The safest environment is one in which there are two or more nonvolatile coupling facilities that are failure-independent from any of the exploiting MVS™ images, using dedicated processor resources.

One dedicated coupling facility plus a coupling facility LPAR provides the next safest environment for normal logging and lock-structure use. This environment has the same advantages of rebuilding with minimal impact to DFSMStvs instances that are running. Furthermore, MVS detects that the LPAR coupling facility is not in a failure-independent domain and causes the system logger to write log stream data to staging data sets for extra security.

The DFSMS cache structures are store-through caches, and no changed data resides in them. Store-through caching means that a user writes changed data to the cache structure and to permanent storage at the same time and under the same serialization. This way, the data in the cache structure always matches the data in permanent storage.

Because there is no chance of data loss, the DFSMS cache structures do not need to be in a nonvolatile coupling facility. The DFSMS lock structure has persistent connections and is a persistent structure. Data loss in the lock table requires a double failure. For example, a double failure occurs at the loss of the coupling-facility structure and the failure of one system in the sysplex at the same time. VSAM RLS also has a sharing-control data set to protect the integrity of the data even if there is a double failure. If this protection is not enough, the DFSMS lock structure can be placed in a nonvolatile coupling facility.

DFSMStvs caches all of its data in DFSMS cache structures that you define. The DFSMS lock structure and the system logger do all the logging for DFSMStvs. The IGWLOCK00 coupling-facility lock structure controls all VSAM RLS and DFSMStvs locks. DFSMStvs defines the names of its undo and shunt log streams, and you define the DFSMStvs log of logs and forward recovery log streams.
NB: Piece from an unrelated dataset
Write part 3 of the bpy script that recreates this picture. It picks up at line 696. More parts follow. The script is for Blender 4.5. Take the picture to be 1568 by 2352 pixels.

RRS, which must be active for DFSMStvs to function, needs five log streams to be defined.

If you run with a single coupling facility, its failure would cause the system logger and any other users of the coupling facility to suspend normal operation until access to the coupling facility is restored. DFSMStvs would, effectively, be unusable in such a situation.

If a batch job attempts to communicate with RRS and the system logger goes down, RRS suspends the job until the logger comes back up. You cannot cancel the batch job because RRS has suspended it. If you cancel RRS or bring the system logger back up, however, RRS releases the batch job, which then ends; otherwise, the job remains suspended.

Recommendation: Do not perform a commit or backout through an RRS panel.

Unless you specify that the system logger is to use staging data sets, the recovery of log stream data depends on the MVS images remaining active. This is so that the system logger can use copies of log records that are held in storage to repopulate the coupling facility when it is again available. If you must run with a single coupling facility, specify the DUPLEXMODE(UNCOND) command to force the use of staging data sets.